Extract from the listing each line in which the word "Blender" appears.

Stored data:

###

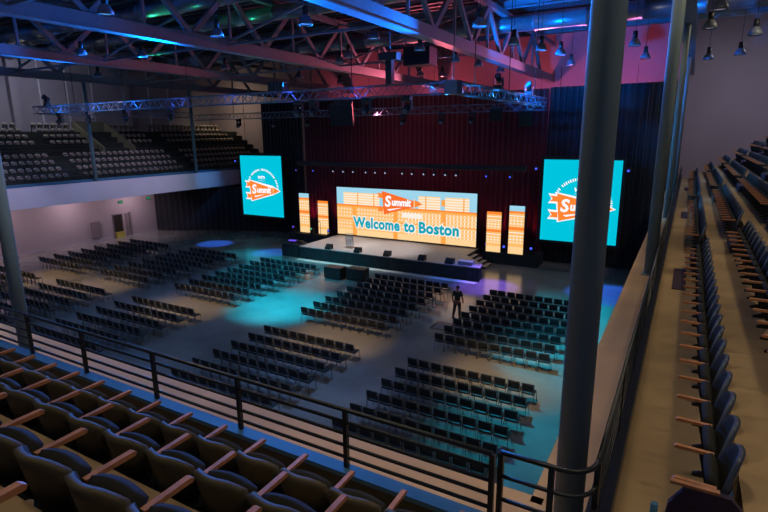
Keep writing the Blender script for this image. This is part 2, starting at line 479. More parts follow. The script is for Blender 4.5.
# ------------------------------------------------------------------ roof trusses
def roof_truss(x, lab, y0=-2, y1=47.6):
    t = empty('roof_truss', (x, 0, 13.73), 0, lab, 'roof truss', 'roof trusses along the hall')
    MB().box(-0.22, 0.22, y0, y1, 0.05, 0.56).box(-0.28, 0.28, y0, y1, 0.0, 0.05).build('bottom_chord', M['steel'], t)
    MB().box(-0.18, 0.18, y0, y1, 2.85, 3.15).build('top_chord', M['steel'], t)
    y = y0 + 0.4; k = 0
    first = None; firstb = None; firstv = None
    while y + 5.0 <= y1 + 0.5:
        for a, b in (((0, 0, 0.5), (0, 2.5, 2.9)), ((0, 5.0, 0.5), (0, 2.5, 2.9))):
            MB().bar(a, b, 0.18, 0.24).build('web_diagonal', M['steel'], t).location = (0, y, 0)
        MB().bar((0, 2.5, 0.5), (0, 2.5, 2.9), 0.12, 0.12).build('web_post', M['steel'], t).location = (0, y, 0)
        y += 5.0
    return t
roof_truss(-0.56, 'blue-grey roof truss running above the right ledge columns')
roof_truss(-10.75, 'nearest bright blue roof truss slanting down to the red wall')
roof_truss(-20.95, 'roof truss crossing high over the middle of the hall')
roof_truss(-31.2, 'thin blue-lit roof truss beyond the middle one')
roof_truss(-41.2, 'farthest roof truss above the left balcony front')

for i, y in enumerate((8.5, 13.5, 18.5, 23.5, 28.5, 33.5, 38.5, 43.5)):
    p = MB().box(-52.6, 9, y - 0.1, y + 0.1, 16.95, 17.35).box(-52.6, 9, y - 0.16, y + 0.16, 16.92, 16.97)
    o = p.build('roof_purlin', M['steel']); tag(o, '%s steel purlin from the camera across the roof trusses' % ordinal(i), 'roof beam'); o['kind'] = 'structure'
XT = (-0.56, -10.75, -20.95, -31.2, -41.2)
for i in range(4):
    for y in ((10.4,) if i == 0 else (10.4, 20.4, 30.4)):
        b = MB().bar((XT[i] - 0.2, y, 14.2), (XT[i + 1] + 0.2, y, 16.6), 0.10).bar((XT[i] - 0.2, y + 0.15, 16.6), (XT[i + 1] + 0.2, y + 0.15, 14.2), 0.10).bar((XT[i] - 0.2, y + 0.07, 14.05), (XT[i + 1] + 0.2, y + 0.07, 14.05), 0.11)
        tag(b.build('roof_brace', M['steel']), 'crossed steel bracing between two roof trusses', 'roof brace', 'cross braces between the roof trusses', 'structure')
for y, z, r, lab in ((34.4, 16.2, 0.5, 'fat round air duct nearest the red wall, lit blue and pink'), (24.6, 16.3, 0.40, 'round air duct crossing the roof above the rig'), (20.4, 16.3, 0.42, 'round galvanised air duct nearest the camera'), (11.2, 16.4, 0.45, 'air duct in the top corner above the near truss')):
    t = empty('air_duct', (-20, y, z), 0, lab, 'air duct')
    pp, rr = [(-30, 0, 0)], [r]
    for k in range(19):
        for dx, e in ((-0.06, 0), (-0.05, 0.035), (0.05, 0.035), (0.06, 0)):
            pp.append((-28 + 3 * k + dx, 0, 0)); rr.append(r + e)
    pp.append((28, 0, 0)); rr.append(r)
    MB().tube(pp, rr, 18).build('duct_body', M['duct'], t)

# ================================================================== CURTAINS, STAGE
def curtain(name, pts, z0, z1, m, lab, per=0.42, amp=0.09):
    """pleated cloth following a polyline"""
    b = MB(); prev = None; s = 0.0
    P = []
    for i in range(len(pts) - 1):
        a = Vector(pts[i]); c = Vector(pts[i + 1]); L = (c - a).length; n = max(2, int(L / 0.07))
        d = (c - a) / L; nn = Vector((-d.y, d.x))
        for k in range(n + (1 if i == len(pts) - 2 else 0)):
            t = k / n * L
            o = amp * math.sin((s + t) * 2 * PI / per) + 0.3 * amp * math.sin((s + t) * 2 * PI / (per * 2.7))
            P.append(a + d * t + nn * o)
        s += L
    for side in (0.0, 0.03):
        for p in P:
            b.v.append((p.x, p.y + side, z0)); b.v.append((p.x, p.y + side, z1))
    N = len(P)
    for i in range(N - 1):
        b.face([2 * i, 2 * i + 2, 2 * i + 3, 2 * i + 1], 0, True)
        q = 2 * N
        b.face([q + 2 * i + 1, q + 2 * i + 3, q + 2 * i + 2, q + 2 * i], 0, True)
        b.face([2 * i + 1, 2 * i + 3, q + 2 * i + 3, q + 2 * i + 1], 0)
    o = b.build(name, m)
    return tag(o, lab, 'curtain')
curtain('stage_curtain', [(-31.6, 40.2), (-9.2, 40.2)], 0.02, 12.7, M['velvet'], 'tall maroon pleated curtain hanging behind the lit stage')
curtain('black_drape', [(-9.1, 40.0), (-0.98, 40.0)], 0.02, 12.75, M['drape'], 'navy black drape hanging behind the screen by the thick column')
curtain('black_drape', [(-36.7, 40.0), (-31.7, 40.0)], 0.02, 12.6, M['drape'], 'dark drape hanging behind the screen by the left balcony')
curtain('black_drape', [(-47.4, 35.0), (-40.9, 38.2), (-36.9, 39.6)], 0.02, 4.5, M['drape'], 'low dark drape closing the space under the left balcony', 0.6, 0.04)

st = empty('stage', (0, 0, 0), 0, 'wide black skirted stage with pale grey deck below the main screen', 'stage')
MB().prism([(-26.2, 32.0), (-11.15, 32.0), (-11.3, 33.0), (-13.3, 35.2), (-13.3, 37.9), (-26.2, 37.9)], 0.90, 0.96).build('deck', M['stage'], st)
sk = MB()
def skirt_wall(b, pts, z0, z1, per=0.3, amp=0.025):
    P = []
    for i in range(len(pts) - 1):
        a = Vector(pts[i]); c = Vector(pts[i + 1]); L = (c - a).length; n = max(2, int(L / 0.06)); d = (c - a) / L; nn = Vector((-d.y, d.x))
        for k in range(n + 1):
            P.append(a + d * (L * k / n) + nn * amp * math.sin(k / n * L * 2 * PI / per))
    q = len(b.v)
    for p in P: b.v.append((p.x, p.y, z0)); b.v.append((p.x, p.y, z1))
    for i in range(len(P) - 1): b.face([q + 2 * i, q + 2 * i + 2, q + 2 * i + 3, q + 2 * i + 1], 0, True)
    return b
skirt_wall(sk, [(-26.2, 37.9), (-26.2, 32.03), (-11.18, 32.03), (-11.33, 33.0), (-13.33, 35.2), (-13.33, 37.8)], 0.0, 0.90)
sk.prism([(-26.1, 32.1), (-11.3, 32.1), (-11.45, 33.0), (-13.45, 35.2), (-13.45, 37.8), (-26.1, 37.8)], 0.0, 0.89)
sk.build('skirt', M['skirt'], st)

def riser(lab, x0, x1, y0, y1):
    r = empty('riser_platform', ((x0 + x1) / 2, y0, 0), 0, lab, 'platform'); w = (x1 - x0) / 2
    MB().box(-w, w, 0, y1 - y0, 0.78, 0.84).build('deck', M['skirt'], r)
    skirt_wall(MB().box(-w + 0.05, w - 0.05, 0.06, y1 - y0 - 0.05, 0, 0.78), [(-w + 0.02, y1 - y0), (-w + 0.02, 0.02), (w - 0.02, 0.02), (w - 0.02, y1 - y0)], 0, 0.78).build('skirt', M['skirt'], r)
riser('low black platform under the two glowing panels, stairs end', -12.85, -8.7, 37.4, 39.2)
riser('low black platform under the two glowing panels, table end', -31.4, -26.4, 36.9, 39.2)
# steps at the stage corner
t = empty('stage_steps', (-13.28, 35.35, 0), 0, 'short flight of black stage steps beside the platform', 'steps')
for k in range(4):
    MB().box(0.02 + 0.34 * k, 0.36 + 0.34 * k, 0, 1.3, 0.72 - 0.19 * k, 0.76 - 0.19 * k).build('tread', M['stage'], t)
for yy in (0.04, 1.22): MB().prism([(0.02, 0.0), (1.36, 0.0), (1.36, 0.12), (0.02, 0.72)], yy, yy + 0.04, 'y').build('stringer', M['black'], t)
tag(MB().box(-26.0, -11.2, 31.25, 31.75, 0.005, 0.04).build('lit_floor_strip', M['floor_glow']), 'pale strip of painted floor light along the foot of the stage front', 'painted floor light')  # lit floor before the stage, drawn as a pale slab

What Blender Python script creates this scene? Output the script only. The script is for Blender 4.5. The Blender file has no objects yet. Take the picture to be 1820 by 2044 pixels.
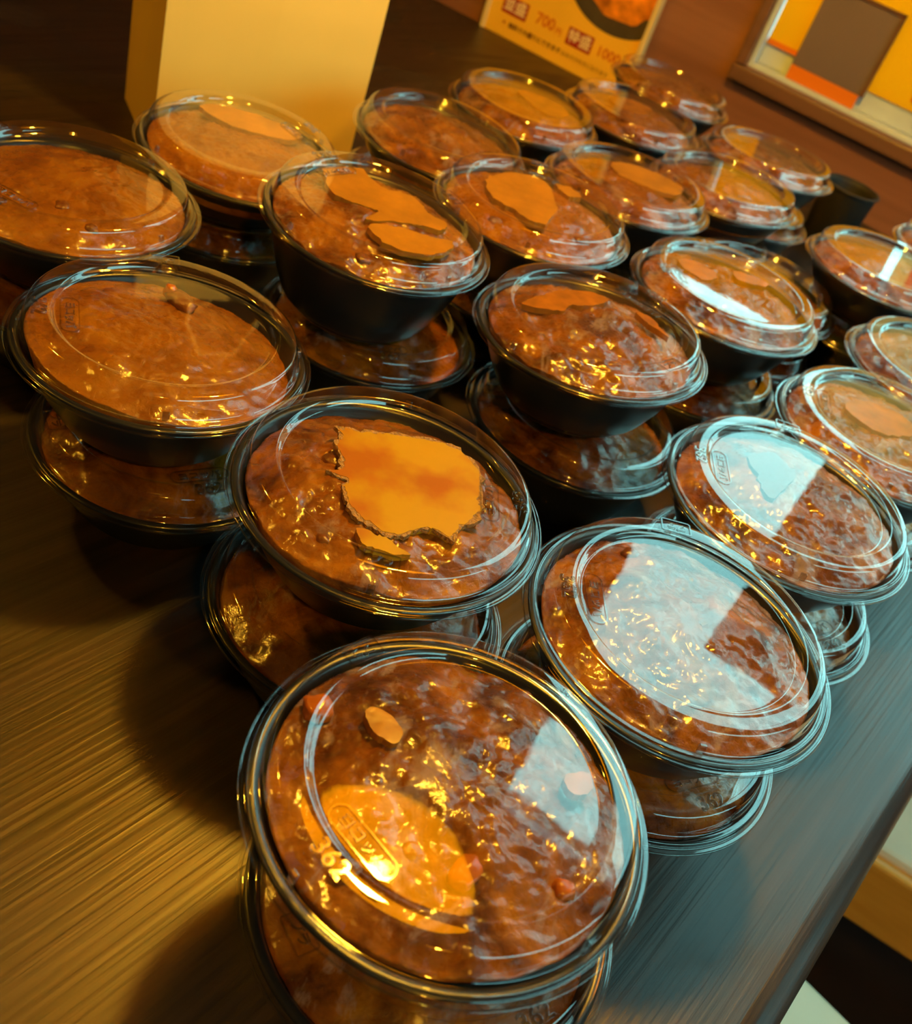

###

**Exercise solution**
Keep writing the Blender script for this image. This is part 2, starting at line 479. More parts follow. The script is for Blender 4.5.
What Blender Python script creates this scene? Output the script only. The script is for Blender 4.5. The Blender file has no objects yet. Take the picture to be 1820 by 2044 pixels.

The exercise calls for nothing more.